Tim writes by email:
I'm afraid Parke Wilde may have misconstrued the point of our comparison of estimated net gains from trade liberalization with tariff losses for developing countries. The point was not that the two numbers are directly comparable, as on a true balance sheet. Rather, the point was that the net gains estimated by the trade models include a host of hidden costs that are effectively assumed away in the modeling. One of those is losses in government revenues from reduced or eliminated tariffs. How are they assumed away? The models assume fixed fiscal balances, which means in practice that such losses in government revenue are assumed to be made up in lump sum taxes.
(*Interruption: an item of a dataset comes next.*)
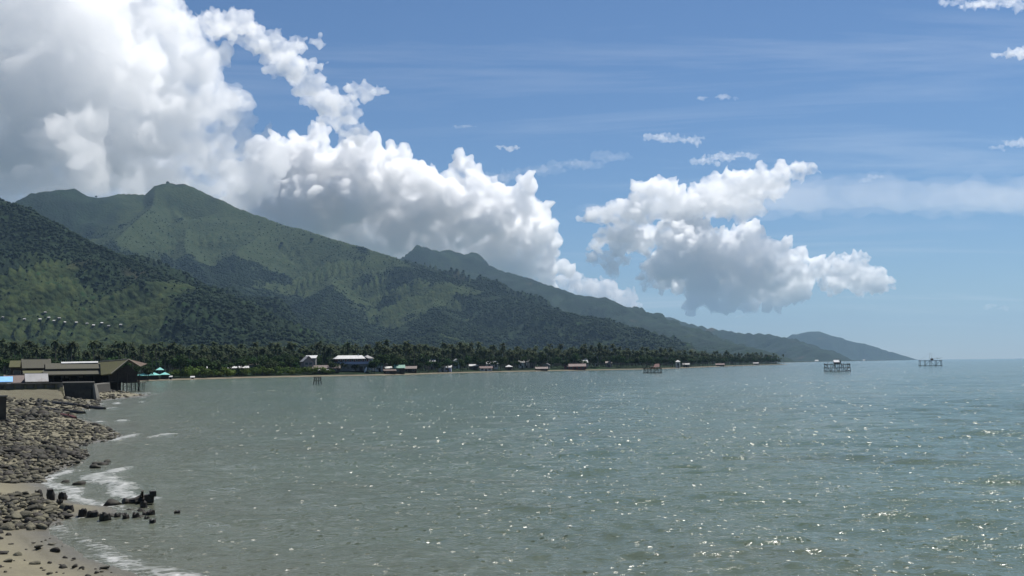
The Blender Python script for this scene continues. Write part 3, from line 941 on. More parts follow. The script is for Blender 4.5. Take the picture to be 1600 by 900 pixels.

In developing countries, where governments on average get about 20% of their revenues from tariffs and where the infrastructure and income base for taxation do not yet exist, that is an absurd assumption. (It's pretty absurd for other countries as well, including the U.S. When was the last substantial tax increase happily approved by our government?) So the "net gains" account for the tariff losses, they just do so in a way is unrealistic and that makes them invisible. Our goal was to make them visible.
For a developing country negotiator evaluating his/her country's prospects under the proposed WTO agreement, pulling out those hidden costs from the modeling is very germane to the decision. Comparing those hidden costs to the small projected income gains from such an agreement is a simple and clear way to put such numbers in meaningful perspective. Countries are not oil companies, and their "management" does not run in any direct way on their "profits" from economic activities. Signing away 20% of your government's operating income in a trade agreement that promises only limited income gains may be a good economic decision in some extreme circumstances, but it should be one made with the full knowledge of its costs.
Meanwhile, if you like the "fixed fiscal balances" assumption in the modeling, you'll love the "fixed employment" assumption, which ensures that in the modeling world if not the real world, trade liberalization can't cause unemployment.